I love a good superhero movie. I’m not ashamed to admit I will sit and devour one. One of my closest, happiest friendships is built on our love for them, and analysing them to the nth degree is a favourite pastime of mine.
There’s a lot of reasons for it. There is a degree of simple enjoyment, and my glee at analysing them is linked largely to my inability to just take a story at face value (a trait further linked to my love for reading and academia). I adore how I can be swept away in one and I particularly enjoy the Marvel Cinematic Universe franchise for their diversity in characters (I acknowledge their faults and I acknowledge that there could be significantly more diversity there but there’s no denying that no hero feels like a carbon copy of another).
At the base though, I like how they make me feel powerful.
There’s something about watching these characters who, particularly in the Marvel Universe, are so vulnerable and frightened and still willing to stand up and fight for what’s right.

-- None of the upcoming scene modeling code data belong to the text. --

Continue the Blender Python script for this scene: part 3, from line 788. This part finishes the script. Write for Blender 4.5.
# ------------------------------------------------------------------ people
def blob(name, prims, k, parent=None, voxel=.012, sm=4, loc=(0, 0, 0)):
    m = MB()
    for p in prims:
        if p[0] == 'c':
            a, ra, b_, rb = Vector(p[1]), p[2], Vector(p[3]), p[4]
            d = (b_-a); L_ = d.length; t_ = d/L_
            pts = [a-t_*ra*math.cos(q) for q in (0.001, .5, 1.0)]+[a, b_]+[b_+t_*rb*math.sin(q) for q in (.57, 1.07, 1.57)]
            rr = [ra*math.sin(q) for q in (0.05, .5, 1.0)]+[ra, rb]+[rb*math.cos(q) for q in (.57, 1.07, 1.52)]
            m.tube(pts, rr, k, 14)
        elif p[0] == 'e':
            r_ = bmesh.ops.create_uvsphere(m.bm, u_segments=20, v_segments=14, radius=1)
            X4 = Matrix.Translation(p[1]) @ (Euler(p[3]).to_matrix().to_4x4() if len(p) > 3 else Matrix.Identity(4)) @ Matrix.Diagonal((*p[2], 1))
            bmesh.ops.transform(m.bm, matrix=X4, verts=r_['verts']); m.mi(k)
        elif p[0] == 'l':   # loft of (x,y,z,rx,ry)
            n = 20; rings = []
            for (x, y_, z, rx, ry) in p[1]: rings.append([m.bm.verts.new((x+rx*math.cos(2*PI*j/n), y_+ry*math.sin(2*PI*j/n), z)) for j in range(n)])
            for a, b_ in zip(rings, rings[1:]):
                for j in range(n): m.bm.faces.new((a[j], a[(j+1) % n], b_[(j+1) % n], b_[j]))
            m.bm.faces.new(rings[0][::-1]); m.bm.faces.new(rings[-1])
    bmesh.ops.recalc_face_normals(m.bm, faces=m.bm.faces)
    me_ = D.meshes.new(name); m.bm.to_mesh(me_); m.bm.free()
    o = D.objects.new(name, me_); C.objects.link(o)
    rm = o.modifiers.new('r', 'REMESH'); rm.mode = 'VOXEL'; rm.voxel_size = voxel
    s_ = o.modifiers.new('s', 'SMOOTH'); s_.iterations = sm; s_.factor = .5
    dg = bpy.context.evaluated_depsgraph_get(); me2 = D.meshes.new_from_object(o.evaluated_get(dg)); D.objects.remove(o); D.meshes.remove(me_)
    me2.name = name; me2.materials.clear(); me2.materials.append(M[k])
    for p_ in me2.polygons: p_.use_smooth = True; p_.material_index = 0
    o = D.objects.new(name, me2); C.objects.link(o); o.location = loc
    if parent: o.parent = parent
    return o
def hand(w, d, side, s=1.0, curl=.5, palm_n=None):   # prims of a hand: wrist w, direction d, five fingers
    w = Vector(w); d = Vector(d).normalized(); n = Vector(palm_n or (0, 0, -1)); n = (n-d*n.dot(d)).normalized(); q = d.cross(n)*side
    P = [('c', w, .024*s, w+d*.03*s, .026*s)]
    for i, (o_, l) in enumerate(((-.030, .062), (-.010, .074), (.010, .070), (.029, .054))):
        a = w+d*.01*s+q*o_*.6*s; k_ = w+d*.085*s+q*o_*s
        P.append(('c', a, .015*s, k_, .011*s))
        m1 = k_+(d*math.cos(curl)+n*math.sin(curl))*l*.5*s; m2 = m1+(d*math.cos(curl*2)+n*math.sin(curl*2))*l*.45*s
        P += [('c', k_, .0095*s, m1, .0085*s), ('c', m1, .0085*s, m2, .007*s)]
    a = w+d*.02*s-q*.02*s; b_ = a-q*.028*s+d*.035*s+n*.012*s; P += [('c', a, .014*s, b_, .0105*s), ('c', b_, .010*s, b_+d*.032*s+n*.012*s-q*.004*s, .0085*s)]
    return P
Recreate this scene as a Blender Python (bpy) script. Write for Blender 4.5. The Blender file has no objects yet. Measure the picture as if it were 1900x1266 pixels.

Iron Man is a civilian; Tony Stark has made mistakes all his life and chooses still to save people. He isn’t complacent. He realises his errors and he seeks to fix them. There is something so inspiring about watching such a redemption arc.
I watch a superhero movie and I feel like I could take on the world.

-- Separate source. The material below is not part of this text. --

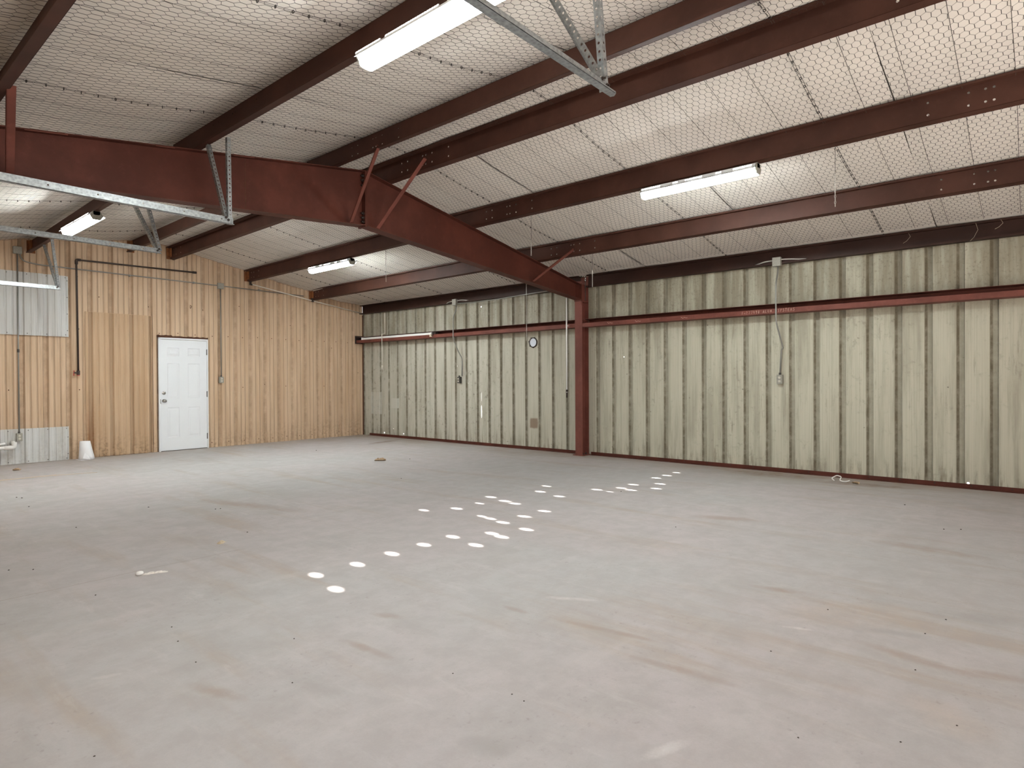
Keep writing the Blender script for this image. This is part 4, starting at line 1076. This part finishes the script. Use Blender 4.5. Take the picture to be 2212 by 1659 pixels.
m = MB(); m.tube([(8.46, 6.0, 1.05), (8.46, 6.0, 0.965)], 0.015, 8); m.tube([(8.46, 6.0, 1.06), (8.46, 6.0, 1.10)], 0.017, 8); m.tube([(8.46, 6.0, 1.08), (8.45, 5.965, 1.08)], 0.006, 6); obj('fitting', m, 'bolt_dark', pv)
m = MB(); m.tube([(8.6, 11.037, 2.776), (8.6, 11.037, 2.30)], 0.010, 8); m.tube([(8.49, 11.0, 2.30), (8.49, 11.0, 1.60)], 0.009, 8); m.tube([(8.6, 11.037, 2.32), (8.49, 11.0, 2.28)], 0.009, 8); m.tube([(8.49, 11.0, 1.60), (8.49, 11.0, 1.52)], 0.014, 8)
solo('pull_cord', m, 'pvc_old', 'pale cord pipe hanging past the tube fixture near the corner', 'pipe', base=(8.55, 11.0, 1.52), smooth=True)
m = MB(); m.tube(bend([(8.60, 5.79, 2.99), (8.60, 5.71, 2.985), (8.60, 5.715, 2.92)], .03), 0.013, 10); m.tube([(8.60, 5.715, 2.93), (8.60, 5.715, 2.905)], 0.017, 10)
pe = solo('pipe_elbow', m, 'chrome', 'shiny little pipe elbow atop the column at the eave', 'fitting', base=(8.60, 5.72, 2.9), smooth=True)
BASE[pe.name] = Vector((8.60, 5.72, 2.9))
m = MB(); m.tube([(8.60, 5.715, 2.91), (8.60, 5.717, 2.58)], 0.006, 6); obj('drop_tube', m, 'dark_metal', pe, 'dark thin tube')
# cobweb strands dangling from the eave at far right
m = MB()
for yy, zz, s_ in ((1.16, 2.99, .12), (0.52, 3.0, .2), (0.3, 3.0, .1)):
    m.tube([(8.64, yy, zz), (8.63, yy - .02, zz - s_ * .4), (8.62, yy + .015, zz - s_ * .8), (8.61, yy + .05, zz - s_)], 0.0018, 4)
solo('dangling_wires', m, 'tan_wrap', 'thin loose wires dangling from the eave strut at far right', 'wire')

# ================================================================== THINGS ON THE FLOOR
pr = thing('paper_roll', 'white cone-shaped paper roll standing by the tan wall', 'roll', (3.13, 11.86, 0.0))
m = MB(); cx_, cy_ = 3.155, 11.87
n = 28; vs = []; fs = []
for h, r, ox in ((0.003, 0.112, 0.0), (0.06, 0.105, -0.002), (0.16, 0.090, -0.010), (0.298, 0.073, -0.022)):
    for k in range(n):
        a = 2 * math.pi * k / n; rr = r * (1 + 0.02 * math.sin(3 * a)) * (1.0 + (0.16 if abs(a - 5.0) < 0.25 and h < .1 else 0)); vs.append((cx_ + ox + rr * math.cos(a), cy_ + rr * math.sin(a), h))
for j in range(3):
    for k in range(n): fs.append((j * n + k, j * n + (k + 1) % n, (j + 1) * n + (k + 1) % n, (j + 1) * n + k))
o = len(vs)
for r, h in ((0.060, 0.298), (0.052, 0.12)):
    for k in range(n): a = 2 * math.pi * k / n; vs.append((cx_ - 0.022 + r * math.cos(a), cy_ + r * math.sin(a), h))
for k in range(n): fs.append((3 * n + k, 3 * n + (k + 1) % n, o + (k + 1) % n, o + k)); fs.append((o + k, o + (k + 1) % n, o + n + (k + 1) % n, o + n + k))
fs.append(tuple(range(o + n, o + 2 * n))); fs.append(tuple(range(n))[::-1])
m.add(vs, fs); obj('roll_body', m, 'paper_white', pr, smooth=True)
m = MB(); m.extrude([(3.02, 11.93, 0.001), (3.04, 11.72, 0.001), (3.16, 11.735, 0.001), (3.20, 11.80, 0.001), (3.10, 11.92, 0.001)], (0, 0, 0.003))
m.add([(3.10, 11.76, 0.12), (3.07, 11.75, 0.03), (3.16, 11.735, 0.004), (3.19, 11.76, 0.01)], [(0, 1, 2, 3)]); obj('loose_sheet', m, 'paper_white', pr)

def crumple(cx, cy, lx, ly, h, ang, n=(12, 7), seed=1, curl=0.0):
    r = random.Random(seed); m = MB(); vs = []; fs = []
    ca, sa = math.cos(ang), math.sin(ang)
    for layer in (0, 1):
        for i in range(n[0]):
            for j in range(n[1]):
                u = i / (n[0] - 1) - .5; v = j / (n[1] - 1) - .5
                w = (1 - (2 * abs(u)) ** 3) * (1 - (2 * abs(v)) ** 2)
                z = max(0.001, h * w * (0.35 + 0.65 * r.random()) * (1 if layer else 0.25)) + curl * (2 * v) ** 2 * h
                x_ = u * lx + r.uniform(-.1, .1) * lx / n[0]; y_ = v * ly * (1 + 0.25 * math.sin(u * 9 + seed)) + r.uniform(-.15, .15) * ly / n[1]
                if not layer: z = min(z, 0.001 + curl * (2 * v) ** 2 * h)
                vs.append((cx + x_ * ca - y_ * sa, cy + x_ * sa + y_ * ca, z + 0.0008 * layer))
    N = n[0] * n[1]
    for L_ in (0, 1):
        for i in range(n[0] - 1):
            for j in range(n[1] - 1):
                q = (L_ * N + i * n[1] + j, L_ * N + (i + 1) * n[1] + j, L_ * N + (i + 1) * n[1] + j + 1, L_ * N + i * n[1] + j + 1); fs.append(q if L_ else q[::-1])
    ring = [i * n[1] for i in range(n[0])] + [(n[0] - 1) * n[1] + j for j in range(1, n[1])] + [i * n[1] + n[1] - 1 for i in range(n[0] - 2, -1, -1)] + [j for j in range(n[1] - 2, 0, -1)]
    for a, b in zip(ring, ring[1:] + ring[:1]): fs.append((a, b, N + b, N + a))
    return m.add(vs, fs)
# crumpled clear film
wf = thing('plastic_wrapper', 'crumpled clear plastic wrapper lying on bare concrete at left', 'litter', (1.534, 4.45, 0.0))
m = crumple(1.56, 4.445, 0.15, 0.032, 0.014, -0.42, (16, 6), 4); obj('wrapper_tail', m, 'film', wf)
m = MB(); m.lathe((1.478, 4.475, 0.014), (0.9, -0.42, 0.1), [(0.004, -0.022), (0.013, -0.016), (0.015, 0.0), (0.012, 0.014), (0.006, 0.022)], 10); obj('wrapper_knot', m, 'white_plastic', wf, smooth=True)
solo('crumpled_wrapper', crumple(2.187, 4.869, 0.07, 0.045, 0.022, 0.5, (9, 7), 9), 'tan_wrap', 'small crumpled tan wrapper on the floor, left of the sun spots', 'litter')
solo('dry_leaf', crumple(6.05, 7.90, 0.17, 0.11, 0.055, -0.75, (11, 8), 12, 0.35), 'dry_leaf', 'curled brown dry leaf alone on the far floor', 'leaf')
solo('dry_leaf', crumple(2.113, 11.185, 0.085, 0.06, 0.045, -0.6, (8, 6), 15, 0.3), 'dry_leaf', 'small brown leaf on the floor below the low white sheet', 'leaf')
m = MB(); m.tube(bend([(8.31, 1.89, .012), (8.30, 1.92, .04), (8.335, 1.87, .075), (8.36, 1.82, .06), (8.33, 1.835, .02), (8.315, 1.80, .010), (8.30, 1.76, .012), (8.315, 1.72, .03)], .02), 0.007, 6)
solo('tape_curl', m, 'white_plastic', 'curled white strip of tape on the floor near the side wall', 'litter', base=(8.33, 1.8, 0.0), smooth=True)
solo('rust_flake', crumple(8.294, 1.65, 0.07, 0.05, 0.018, 1.2, (8, 6), 21, 1.2), 'dry_leaf', 'curled brown flake beside the white tape by the side wall', 'litter')
# lath
m = MB(); m.extrude([(1.55, 10.17, 0.001), (2.34, 10.145, 0.001), (2.34, 10.160, 0.001), (1.55, 10.188, 0.001)], (0, 0, 0.008)); m.extrude([(2.30, 10.13, 0.001), (2.78, 9.99, 0.001), (2.785, 10.004, 0.001), (2.30, 10.145, 0.001)], (0, 0, 0.005))
solo('wood_lath', m, 'wood_lath', 'long thin pale wood lath lying on the floor at left', 'stick')
# floor specks
SP = [(1.57, 7.81), (2.34, 6.82), (1.61, 6.37), (2.48, 5.04), (1.17, 4.26), (1.27, 3.4), (1.22, 3.19), (1.6, 2.78), (1.64, 8.46), (6.21, 9.98), (1.61, 8.54), (0.95, 5.28), (1.06, 5.17), (2.73, 6.2), (2.77, 6.18), (7.21, 1.0), (4.91, 2.35), (2.95, 0.94), (3.16, 0.4), (3.92, 0.36), (2.75, 0.22), (2.3, 0.64), (2.5, 0.36), (3.64, 0.42), (1.36, 2.38), (1.88, 1.61), (1.85, 1.92), (1.87, 1.54), (6.46, 7.67), (5.11, 6.24), (6.08, 3.57), (6.25, 0.59), (6.33, 0.48), (3.68, 0.87), (1.18, 2.89), (0.66, 2.43)]
pb = MB(); r = random.Random(3)
pb.lathe((0, 0, 0), (0, 0, 1), [(0.006, 0.0), (0.010, 0.003), (0.008, 0.008), (0.003, 0.011)], 7)
pb.v = [(x * r.uniform(.7, 1.3), y * r.uniform(.7, 1.3), z) for x, y, z in pb.v]
fp = None
for i, (x, y) in enumerate(SP):
    if fp is None: fp = obj('grit', pb, 'speck', None, 'tiny dark speck of grit lying on the bare floor'); fp['category'] = 'grit'; fp['group'] = 'specks of grit on the floor'; g_ = fp
    else: g_ = fp.copy(); COL.objects.link(g_)
    d = math.hypot(x, y); k = min(0.8, 0.14 + d * 0.06)
    g_.location = (x, y, 0.0); g_.rotation_euler = (0, 0, i * 1.3); g_.scale = (k, k * 1.3, k)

I want to share a little snippet of my New Year’s Resolutions from my notebook (fittingly, a Marvel-branded one):
  • Be like Tony Stark. Work hard, push yourself until you break, put yourself back together and try again.
  • Be like Steve Rogers. Be kind. Stand up for what you believe in.
  • Be like Natasha Romanoff. Be fierce. Be bold. Be confident. Take no prisoners.
  • Be like Clint Barton. Be fearless.
  • Be like Thor. Be goofy, be fun, but protect your family (blood or not) at all costs
It’s cheesy and it’s corny, but it’s true.
I’ve relied on fictional characters for much of my life, and these people (because that’s what they are, at their core. People) are ones that make me want to better myself. So much so that some of my resolutions are modelled after them.
We all have people we look up to. 
Confession Time: In the absence of anyone I admire enough for that, I look to fictional characters with qualities I want to adopt.
Some people think it’s odd. Some people think it’s hilarious, or it’s a phase I’ll grow out of. Maybe, but does it harm me at the moment? These are all qualities any parent would want a child to have; I just happen to link it to characters I’ve watched over the past ten years.
A lonely child shouldn’t be laughed at for finding alternatives when there weren’t any relationships readily available.
I want to go through life and be secure in the knowledge that everything I do is something that the Avengers would approve of. If you can make a team of world-saving, fictional superheroes proud, you’re probably doing something right.